Complete step-by-step solution
Here, we are given the diameter of a hemispherical bowl and we need the cost of tin plating. Therefore, we need to find the curved surface area of the hemispherical bowl. But first, let us find the radius of the hemispherical bowl.
As we are given, the diameter of the hemispherical bowl is 10.5cm. So, its radius will be equal to $\dfrac{10.5}{2}cm=5.25cm$. Hence, r = 5.25cm.
Diagram of the hemisphere look like this:

We can take any radius from point O to touch the surface of the hemisphere.
Since the bowl has no lid, we need to find the curved surface area of the hemispherical bowl. The curved surface area of a hemisphere is given as $2\pi {{r}^{2}}$ where r is the radius of the hemisphere. Therefore,
Curved surface area of hemispherical bowl $\Rightarrow 2\pi {{r}^{2}}=2\pi {{\left( 5.25 \right)}^{2}}$.
As we know, $\pi =\dfrac{22}{7}$, we get:
\[\Rightarrow CSA=\left( 2\times \dfrac{22}{7}\times 5.25\times 5.25 \right)c{{m}^{2}}\]
Dividing 5.25 by 7 gives us 0.75, so we get:
\[\begin{align}
  & \Rightarrow CSA=\left( 2\times 22\times 0.75\times 5.25 \right)c{{m}^{2}} \\
 & \Rightarrow 173.25c{{m}^{2}} \\
\end{align}\]
Hence, we need to tin plate $173.25c{{m}^{2}}$ of area.
We are given a rate of tin plating $100c{{m}^{2}}$ as Rs.16
Therefore, rate of tin plating $1c{{m}^{2}}$ will be $Rs\dfrac{16}{100}$ and rate of tin plating $173.25c{{m}^{2}}$ will be $Rs\dfrac{16}{100}\times 173.25c{{m}^{2}}=Rs.27.72$.
Hence, the cost of tin planting hemispherical bowls is Rs.27.72.

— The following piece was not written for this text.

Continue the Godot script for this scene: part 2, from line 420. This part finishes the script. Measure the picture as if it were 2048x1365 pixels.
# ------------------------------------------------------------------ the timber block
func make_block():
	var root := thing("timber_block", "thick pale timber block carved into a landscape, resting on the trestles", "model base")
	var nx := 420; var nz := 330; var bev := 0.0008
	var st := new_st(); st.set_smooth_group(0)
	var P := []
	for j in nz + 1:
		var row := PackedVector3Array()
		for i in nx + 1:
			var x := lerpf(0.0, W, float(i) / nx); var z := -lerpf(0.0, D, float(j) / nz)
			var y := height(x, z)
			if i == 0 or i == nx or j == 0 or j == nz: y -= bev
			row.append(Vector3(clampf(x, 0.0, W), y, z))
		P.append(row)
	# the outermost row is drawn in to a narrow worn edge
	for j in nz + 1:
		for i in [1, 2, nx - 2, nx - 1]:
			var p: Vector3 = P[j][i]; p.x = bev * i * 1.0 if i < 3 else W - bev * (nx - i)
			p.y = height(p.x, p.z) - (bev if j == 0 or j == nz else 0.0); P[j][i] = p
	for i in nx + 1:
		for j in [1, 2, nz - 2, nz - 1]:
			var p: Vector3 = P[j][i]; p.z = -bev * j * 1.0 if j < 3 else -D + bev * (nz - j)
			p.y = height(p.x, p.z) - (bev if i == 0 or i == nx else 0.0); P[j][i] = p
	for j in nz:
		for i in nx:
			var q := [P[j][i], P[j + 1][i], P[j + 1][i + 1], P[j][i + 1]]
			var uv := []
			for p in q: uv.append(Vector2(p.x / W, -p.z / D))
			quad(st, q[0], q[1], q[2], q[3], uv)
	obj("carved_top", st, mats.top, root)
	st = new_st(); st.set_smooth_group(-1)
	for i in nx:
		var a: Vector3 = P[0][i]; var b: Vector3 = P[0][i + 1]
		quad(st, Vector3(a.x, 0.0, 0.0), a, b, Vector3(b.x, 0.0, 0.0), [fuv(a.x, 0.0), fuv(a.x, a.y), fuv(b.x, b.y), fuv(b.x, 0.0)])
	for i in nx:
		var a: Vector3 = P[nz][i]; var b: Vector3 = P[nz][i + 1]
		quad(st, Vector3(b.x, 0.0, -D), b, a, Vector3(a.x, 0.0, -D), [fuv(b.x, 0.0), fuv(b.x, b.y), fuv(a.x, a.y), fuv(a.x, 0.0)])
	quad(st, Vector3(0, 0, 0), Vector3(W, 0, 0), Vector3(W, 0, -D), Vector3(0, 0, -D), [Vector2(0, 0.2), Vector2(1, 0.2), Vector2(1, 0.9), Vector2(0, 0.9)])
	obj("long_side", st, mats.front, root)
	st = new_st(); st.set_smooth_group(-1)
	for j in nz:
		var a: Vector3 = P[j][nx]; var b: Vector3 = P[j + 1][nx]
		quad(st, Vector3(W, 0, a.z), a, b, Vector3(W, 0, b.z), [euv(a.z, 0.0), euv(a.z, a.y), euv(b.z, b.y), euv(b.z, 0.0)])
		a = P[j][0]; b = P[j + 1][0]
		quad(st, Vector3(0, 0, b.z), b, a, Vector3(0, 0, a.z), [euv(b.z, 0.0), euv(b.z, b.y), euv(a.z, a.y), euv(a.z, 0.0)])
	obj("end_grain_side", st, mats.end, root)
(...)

Note: Students should always take care of units while calculating any measurement. Units for the area are always squared units. Since the radius was in cm, so we used $c{{m}^{2}}$ for the area. If students could not remember the curved surface area of the hemisphere then they can just half the surface area of the sphere which is $4\pi {{r}^{2}}$.